Goal — Quote every line as written. Omit pictures.

Supplied information —
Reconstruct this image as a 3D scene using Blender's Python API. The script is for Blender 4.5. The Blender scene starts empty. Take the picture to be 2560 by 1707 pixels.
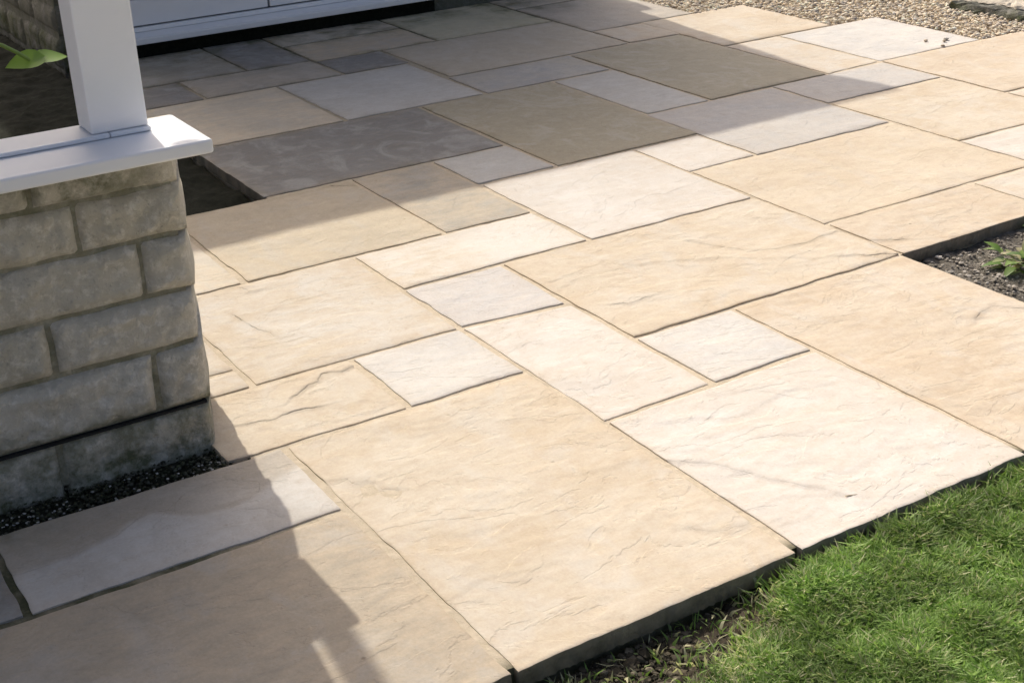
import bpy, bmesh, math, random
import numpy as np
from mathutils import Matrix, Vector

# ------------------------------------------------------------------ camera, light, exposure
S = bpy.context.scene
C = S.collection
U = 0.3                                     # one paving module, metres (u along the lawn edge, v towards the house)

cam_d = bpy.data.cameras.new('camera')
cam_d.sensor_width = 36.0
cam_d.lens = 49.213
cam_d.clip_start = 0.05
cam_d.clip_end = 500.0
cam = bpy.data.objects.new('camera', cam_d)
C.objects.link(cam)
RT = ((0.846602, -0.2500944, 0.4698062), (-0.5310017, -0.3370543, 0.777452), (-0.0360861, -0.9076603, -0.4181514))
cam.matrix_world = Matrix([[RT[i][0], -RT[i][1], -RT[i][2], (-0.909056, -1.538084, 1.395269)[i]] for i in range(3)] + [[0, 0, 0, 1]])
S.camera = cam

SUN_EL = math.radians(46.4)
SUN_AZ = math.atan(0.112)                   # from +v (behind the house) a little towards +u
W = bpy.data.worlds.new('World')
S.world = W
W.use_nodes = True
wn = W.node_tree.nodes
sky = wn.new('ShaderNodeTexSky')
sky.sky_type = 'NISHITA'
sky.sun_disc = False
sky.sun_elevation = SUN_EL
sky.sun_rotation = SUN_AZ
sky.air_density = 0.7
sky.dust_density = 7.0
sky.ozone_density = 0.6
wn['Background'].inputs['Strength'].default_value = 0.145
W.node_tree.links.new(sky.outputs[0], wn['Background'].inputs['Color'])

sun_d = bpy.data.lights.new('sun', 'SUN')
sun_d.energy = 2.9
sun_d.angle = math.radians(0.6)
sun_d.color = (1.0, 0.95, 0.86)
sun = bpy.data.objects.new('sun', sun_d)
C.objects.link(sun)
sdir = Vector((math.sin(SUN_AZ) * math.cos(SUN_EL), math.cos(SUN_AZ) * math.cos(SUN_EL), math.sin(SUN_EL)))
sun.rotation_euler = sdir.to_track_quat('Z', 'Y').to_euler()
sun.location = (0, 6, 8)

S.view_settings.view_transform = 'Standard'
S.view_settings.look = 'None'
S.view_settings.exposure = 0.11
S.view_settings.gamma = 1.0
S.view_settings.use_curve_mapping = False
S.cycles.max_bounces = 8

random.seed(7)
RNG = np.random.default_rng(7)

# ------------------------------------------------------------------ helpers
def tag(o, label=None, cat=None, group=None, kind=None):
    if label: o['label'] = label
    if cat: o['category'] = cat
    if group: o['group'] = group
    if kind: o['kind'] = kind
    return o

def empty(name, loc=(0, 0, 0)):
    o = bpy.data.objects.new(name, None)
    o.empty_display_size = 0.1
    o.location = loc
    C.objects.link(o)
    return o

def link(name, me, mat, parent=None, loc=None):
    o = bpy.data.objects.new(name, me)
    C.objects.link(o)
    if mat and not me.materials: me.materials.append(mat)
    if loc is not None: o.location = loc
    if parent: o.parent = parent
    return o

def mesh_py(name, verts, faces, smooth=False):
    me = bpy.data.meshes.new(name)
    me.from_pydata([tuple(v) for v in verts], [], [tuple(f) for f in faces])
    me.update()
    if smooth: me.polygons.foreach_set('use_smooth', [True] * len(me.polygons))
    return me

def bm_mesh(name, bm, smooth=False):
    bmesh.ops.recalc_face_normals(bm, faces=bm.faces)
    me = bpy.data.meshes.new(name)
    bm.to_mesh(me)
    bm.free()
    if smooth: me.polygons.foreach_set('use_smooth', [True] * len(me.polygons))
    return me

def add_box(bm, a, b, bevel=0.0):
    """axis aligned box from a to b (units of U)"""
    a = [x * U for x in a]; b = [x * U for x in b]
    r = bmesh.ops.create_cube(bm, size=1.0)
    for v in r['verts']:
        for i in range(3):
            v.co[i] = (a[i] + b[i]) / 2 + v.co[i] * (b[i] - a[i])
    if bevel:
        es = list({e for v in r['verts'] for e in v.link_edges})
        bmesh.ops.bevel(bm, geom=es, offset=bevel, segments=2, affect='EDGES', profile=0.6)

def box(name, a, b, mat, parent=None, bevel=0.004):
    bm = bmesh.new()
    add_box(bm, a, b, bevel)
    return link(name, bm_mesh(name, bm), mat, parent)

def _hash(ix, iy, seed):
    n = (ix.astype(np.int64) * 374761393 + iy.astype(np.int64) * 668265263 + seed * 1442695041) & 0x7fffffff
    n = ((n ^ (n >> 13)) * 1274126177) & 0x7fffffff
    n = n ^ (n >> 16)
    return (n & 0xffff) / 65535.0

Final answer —
Reconstruct this image as a 3D scene using Blender's Python API. The script is for Blender 4.5. The Blender scene starts empty. Take the picture to be 2560 by 1707 pixels.
import bpy, bmesh, math, random
import numpy as np
from mathutils import Matrix, Vector

# ------------------------------------------------------------------ camera, light, exposure
S = bpy.context.scene
C = S.collection
U = 0.3                                     # one paving module, metres (u along the lawn edge, v towards the house)

cam_d = bpy.data.cameras.new('camera')
cam_d.sensor_width = 36.0
cam_d.lens = 49.213
cam_d.clip_start = 0.05
cam_d.clip_end = 500.0
cam = bpy.data.objects.new('camera', cam_d)
C.objects.link(cam)
RT = ((0.846602, -0.2500944, 0.4698062), (-0.5310017, -0.3370543, 0.777452), (-0.0360861, -0.9076603, -0.4181514))
cam.matrix_world = Matrix([[RT[i][0], -RT[i][1], -RT[i][2], (-0.909056, -1.538084, 1.395269)[i]] for i in range(3)] + [[0, 0, 0, 1]])
S.camera = cam

SUN_EL = math.radians(46.4)
SUN_AZ = math.atan(0.112)                   # from +v (behind the house) a little towards +u
W = bpy.data.worlds.new('World')
S.world = W
W.use_nodes = True
wn = W.node_tree.nodes
sky = wn.new('ShaderNodeTexSky')
sky.sky_type = 'NISHITA'
sky.sun_disc = False
sky.sun_elevation = SUN_EL
sky.sun_rotation = SUN_AZ
sky.air_density = 0.7
sky.dust_density = 7.0
sky.ozone_density = 0.6
wn['Background'].inputs['Strength'].default_value = 0.145
W.node_tree.links.new(sky.outputs[0], wn['Background'].inputs['Color'])

sun_d = bpy.data.lights.new('sun', 'SUN')
sun_d.energy = 2.9
sun_d.angle = math.radians(0.6)
sun_d.color = (1.0, 0.95, 0.86)
sun = bpy.data.objects.new('sun', sun_d)
C.objects.link(sun)
sdir = Vector((math.sin(SUN_AZ) * math.cos(SUN_EL), math.cos(SUN_AZ) * math.cos(SUN_EL), math.sin(SUN_EL)))
sun.rotation_euler = sdir.to_track_quat('Z', 'Y').to_euler()
sun.location = (0, 6, 8)

S.view_settings.view_transform = 'Standard'
S.view_settings.look = 'None'
S.view_settings.exposure = 0.11
S.view_settings.gamma = 1.0
S.view_settings.use_curve_mapping = False
S.cycles.max_bounces = 8

random.seed(7)
RNG = np.random.default_rng(7)

# ------------------------------------------------------------------ helpers
def tag(o, label=None, cat=None, group=None, kind=None):
    if label: o['label'] = label
    if cat: o['category'] = cat
    if group: o['group'] = group
    if kind: o['kind'] = kind
    return o

def empty(name, loc=(0, 0, 0)):
    o = bpy.data.objects.new(name, None)
    o.empty_display_size = 0.1
    o.location = loc
    C.objects.link(o)
    return o

def link(name, me, mat, parent=None, loc=None):
    o = bpy.data.objects.new(name, me)
    C.objects.link(o)
    if mat and not me.materials: me.materials.append(mat)
    if loc is not None: o.location = loc
    if parent: o.parent = parent
    return o

def mesh_py(name, verts, faces, smooth=False):
    me = bpy.data.meshes.new(name)
    me.from_pydata([tuple(v) for v in verts], [], [tuple(f) for f in faces])
    me.update()
    if smooth: me.polygons.foreach_set('use_smooth', [True] * len(me.polygons))
    return me

def bm_mesh(name, bm, smooth=False):
    bmesh.ops.recalc_face_normals(bm, faces=bm.faces)
    me = bpy.data.meshes.new(name)
    bm.to_mesh(me)
    bm.free()
    if smooth: me.polygons.foreach_set('use_smooth', [True] * len(me.polygons))
    return me

def add_box(bm, a, b, bevel=0.0):
    """axis aligned box from a to b (units of U)"""
    a = [x * U for x in a]; b = [x * U for x in b]
    r = bmesh.ops.create_cube(bm, size=1.0)
    for v in r['verts']:
        for i in range(3):
            v.co[i] = (a[i] + b[i]) / 2 + v.co[i] * (b[i] - a[i])
    if bevel:
        es = list({e for v in r['verts'] for e in v.link_edges})
        bmesh.ops.bevel(bm, geom=es, offset=bevel, segments=2, affect='EDGES', profile=0.6)

def box(name, a, b, mat, parent=None, bevel=0.004):
    bm = bmesh.new()
    add_box(bm, a, b, bevel)
    return link(name, bm_mesh(name, bm), mat, parent)

def _hash(ix, iy, seed):
    n = (ix.astype(np.int64) * 374761393 + iy.astype(np.int64) * 668265263 + seed * 1442695041) & 0x7fffffff
    n = ((n ^ (n >> 13)) * 1274126177) & 0x7fffffff
    n = n ^ (n >> 16)
    return (n & 0xffff) / 65535.0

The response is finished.